Identify and copy all lines of the material where the string "picture" is found.

** Start Records **

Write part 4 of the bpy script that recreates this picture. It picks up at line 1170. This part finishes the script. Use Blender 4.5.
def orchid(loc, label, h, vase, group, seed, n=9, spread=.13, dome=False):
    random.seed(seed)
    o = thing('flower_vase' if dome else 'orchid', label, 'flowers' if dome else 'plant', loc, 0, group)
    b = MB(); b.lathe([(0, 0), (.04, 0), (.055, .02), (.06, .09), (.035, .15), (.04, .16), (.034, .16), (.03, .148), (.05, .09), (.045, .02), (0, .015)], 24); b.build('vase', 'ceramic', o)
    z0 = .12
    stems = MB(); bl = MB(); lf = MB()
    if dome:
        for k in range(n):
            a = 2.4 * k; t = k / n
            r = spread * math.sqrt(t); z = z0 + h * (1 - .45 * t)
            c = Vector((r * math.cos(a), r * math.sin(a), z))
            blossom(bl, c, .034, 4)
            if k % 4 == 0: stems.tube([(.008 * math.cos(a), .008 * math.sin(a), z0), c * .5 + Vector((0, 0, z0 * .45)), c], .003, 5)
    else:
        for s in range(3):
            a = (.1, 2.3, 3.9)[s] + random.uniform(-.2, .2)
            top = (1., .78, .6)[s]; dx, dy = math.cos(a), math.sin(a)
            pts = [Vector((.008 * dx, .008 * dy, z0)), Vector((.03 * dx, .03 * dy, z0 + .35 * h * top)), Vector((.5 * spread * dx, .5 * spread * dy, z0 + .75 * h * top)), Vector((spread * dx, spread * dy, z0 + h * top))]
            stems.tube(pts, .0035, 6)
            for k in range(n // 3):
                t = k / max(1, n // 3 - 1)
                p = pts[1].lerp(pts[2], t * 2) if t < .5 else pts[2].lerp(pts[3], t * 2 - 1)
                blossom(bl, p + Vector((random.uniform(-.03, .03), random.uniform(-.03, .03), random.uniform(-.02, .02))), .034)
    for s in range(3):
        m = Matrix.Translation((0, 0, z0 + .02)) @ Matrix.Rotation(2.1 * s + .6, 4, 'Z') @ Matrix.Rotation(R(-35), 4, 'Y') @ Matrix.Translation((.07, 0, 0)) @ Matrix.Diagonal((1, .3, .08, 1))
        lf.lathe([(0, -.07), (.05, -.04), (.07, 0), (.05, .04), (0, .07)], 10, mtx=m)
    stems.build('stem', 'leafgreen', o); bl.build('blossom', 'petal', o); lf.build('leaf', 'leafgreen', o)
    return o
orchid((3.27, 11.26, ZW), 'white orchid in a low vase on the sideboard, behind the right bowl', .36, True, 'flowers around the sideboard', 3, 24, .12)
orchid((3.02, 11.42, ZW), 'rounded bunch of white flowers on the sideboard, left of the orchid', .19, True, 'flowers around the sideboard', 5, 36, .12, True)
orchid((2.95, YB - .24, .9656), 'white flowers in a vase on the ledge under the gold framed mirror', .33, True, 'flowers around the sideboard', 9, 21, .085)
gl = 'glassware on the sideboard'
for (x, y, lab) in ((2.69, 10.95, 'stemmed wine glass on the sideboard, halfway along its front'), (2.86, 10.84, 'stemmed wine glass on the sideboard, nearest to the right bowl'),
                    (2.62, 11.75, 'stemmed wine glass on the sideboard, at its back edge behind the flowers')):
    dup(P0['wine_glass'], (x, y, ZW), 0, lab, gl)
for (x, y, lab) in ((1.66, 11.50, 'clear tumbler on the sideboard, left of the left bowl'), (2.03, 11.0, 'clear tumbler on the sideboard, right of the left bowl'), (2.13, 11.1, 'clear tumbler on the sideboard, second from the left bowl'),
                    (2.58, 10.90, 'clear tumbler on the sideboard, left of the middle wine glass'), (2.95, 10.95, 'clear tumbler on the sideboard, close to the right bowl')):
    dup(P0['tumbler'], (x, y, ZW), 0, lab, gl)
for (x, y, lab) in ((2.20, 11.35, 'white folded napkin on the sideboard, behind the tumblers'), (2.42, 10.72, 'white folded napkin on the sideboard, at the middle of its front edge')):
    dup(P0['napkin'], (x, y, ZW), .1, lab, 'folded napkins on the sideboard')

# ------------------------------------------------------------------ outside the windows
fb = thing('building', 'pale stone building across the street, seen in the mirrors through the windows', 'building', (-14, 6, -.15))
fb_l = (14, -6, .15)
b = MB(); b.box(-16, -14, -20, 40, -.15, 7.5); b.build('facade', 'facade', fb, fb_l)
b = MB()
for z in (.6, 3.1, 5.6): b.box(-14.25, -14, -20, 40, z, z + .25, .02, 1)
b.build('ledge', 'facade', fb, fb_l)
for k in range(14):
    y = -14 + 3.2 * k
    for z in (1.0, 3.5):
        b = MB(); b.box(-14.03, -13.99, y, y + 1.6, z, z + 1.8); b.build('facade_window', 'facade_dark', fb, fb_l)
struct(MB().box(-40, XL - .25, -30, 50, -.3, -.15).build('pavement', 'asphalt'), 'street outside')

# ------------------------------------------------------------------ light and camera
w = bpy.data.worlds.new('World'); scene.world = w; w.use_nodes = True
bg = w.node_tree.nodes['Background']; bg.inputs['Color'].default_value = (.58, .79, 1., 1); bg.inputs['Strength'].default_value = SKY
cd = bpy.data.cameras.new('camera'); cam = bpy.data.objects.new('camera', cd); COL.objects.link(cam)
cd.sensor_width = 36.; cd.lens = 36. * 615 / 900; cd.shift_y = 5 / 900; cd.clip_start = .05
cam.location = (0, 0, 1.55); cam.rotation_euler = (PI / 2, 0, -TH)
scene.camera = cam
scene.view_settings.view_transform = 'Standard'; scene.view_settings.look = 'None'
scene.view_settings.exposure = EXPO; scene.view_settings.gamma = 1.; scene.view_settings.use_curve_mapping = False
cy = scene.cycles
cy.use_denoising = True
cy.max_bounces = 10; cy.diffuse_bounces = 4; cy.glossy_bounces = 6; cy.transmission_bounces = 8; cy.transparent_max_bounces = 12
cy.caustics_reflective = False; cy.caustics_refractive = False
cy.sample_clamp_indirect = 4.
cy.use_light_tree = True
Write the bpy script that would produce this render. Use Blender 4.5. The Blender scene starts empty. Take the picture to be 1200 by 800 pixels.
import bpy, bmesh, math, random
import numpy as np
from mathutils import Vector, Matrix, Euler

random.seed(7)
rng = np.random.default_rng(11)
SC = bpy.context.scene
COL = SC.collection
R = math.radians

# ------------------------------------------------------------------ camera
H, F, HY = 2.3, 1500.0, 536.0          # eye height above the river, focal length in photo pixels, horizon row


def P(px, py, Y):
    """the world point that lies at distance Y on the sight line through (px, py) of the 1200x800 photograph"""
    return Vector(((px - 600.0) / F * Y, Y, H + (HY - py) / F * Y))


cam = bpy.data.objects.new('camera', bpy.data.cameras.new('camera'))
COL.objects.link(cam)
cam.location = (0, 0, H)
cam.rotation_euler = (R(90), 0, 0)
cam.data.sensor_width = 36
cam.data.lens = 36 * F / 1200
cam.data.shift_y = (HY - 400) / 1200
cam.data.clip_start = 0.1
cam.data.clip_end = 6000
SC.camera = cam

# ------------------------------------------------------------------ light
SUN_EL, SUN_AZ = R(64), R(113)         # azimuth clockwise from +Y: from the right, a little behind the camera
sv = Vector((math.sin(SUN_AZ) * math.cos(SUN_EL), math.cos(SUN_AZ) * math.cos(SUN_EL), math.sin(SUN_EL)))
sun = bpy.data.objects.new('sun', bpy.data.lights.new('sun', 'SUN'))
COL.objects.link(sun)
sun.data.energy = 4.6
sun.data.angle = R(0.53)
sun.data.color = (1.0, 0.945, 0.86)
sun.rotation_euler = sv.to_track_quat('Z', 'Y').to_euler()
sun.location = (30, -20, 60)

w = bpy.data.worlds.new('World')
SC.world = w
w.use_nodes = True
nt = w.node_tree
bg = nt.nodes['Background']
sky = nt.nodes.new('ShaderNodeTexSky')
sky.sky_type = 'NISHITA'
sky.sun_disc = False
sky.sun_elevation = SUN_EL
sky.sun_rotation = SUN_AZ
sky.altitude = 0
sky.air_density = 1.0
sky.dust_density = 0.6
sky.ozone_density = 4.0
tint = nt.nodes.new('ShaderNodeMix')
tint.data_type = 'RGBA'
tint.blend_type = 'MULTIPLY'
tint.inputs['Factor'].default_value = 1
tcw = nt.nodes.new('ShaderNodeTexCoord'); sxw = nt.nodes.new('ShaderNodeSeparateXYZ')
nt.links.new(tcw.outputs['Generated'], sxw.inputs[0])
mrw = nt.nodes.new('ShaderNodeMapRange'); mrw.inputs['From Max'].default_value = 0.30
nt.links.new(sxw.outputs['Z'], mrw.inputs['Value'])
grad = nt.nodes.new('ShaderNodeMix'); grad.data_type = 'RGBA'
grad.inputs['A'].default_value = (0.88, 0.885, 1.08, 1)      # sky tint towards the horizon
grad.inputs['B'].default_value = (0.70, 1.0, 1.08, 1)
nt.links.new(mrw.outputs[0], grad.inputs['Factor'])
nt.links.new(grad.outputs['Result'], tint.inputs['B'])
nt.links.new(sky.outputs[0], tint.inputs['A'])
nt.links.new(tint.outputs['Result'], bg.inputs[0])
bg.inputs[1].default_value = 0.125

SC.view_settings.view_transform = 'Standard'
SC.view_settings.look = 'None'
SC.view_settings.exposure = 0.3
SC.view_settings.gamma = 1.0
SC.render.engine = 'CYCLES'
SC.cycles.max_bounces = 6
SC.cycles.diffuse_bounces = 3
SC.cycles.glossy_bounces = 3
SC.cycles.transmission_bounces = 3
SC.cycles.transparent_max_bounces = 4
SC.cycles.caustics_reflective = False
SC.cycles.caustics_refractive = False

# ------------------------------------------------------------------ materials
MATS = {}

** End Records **

**Exercise solution:**
Write part 4 of the bpy script that recreates this picture. It picks up at line 1170. This part finishes the script. Use Blender 4.5.
Write the bpy script that would produce this render. Use Blender 4.5. The Blender scene starts empty. Take the picture to be 1200 by 800 pixels.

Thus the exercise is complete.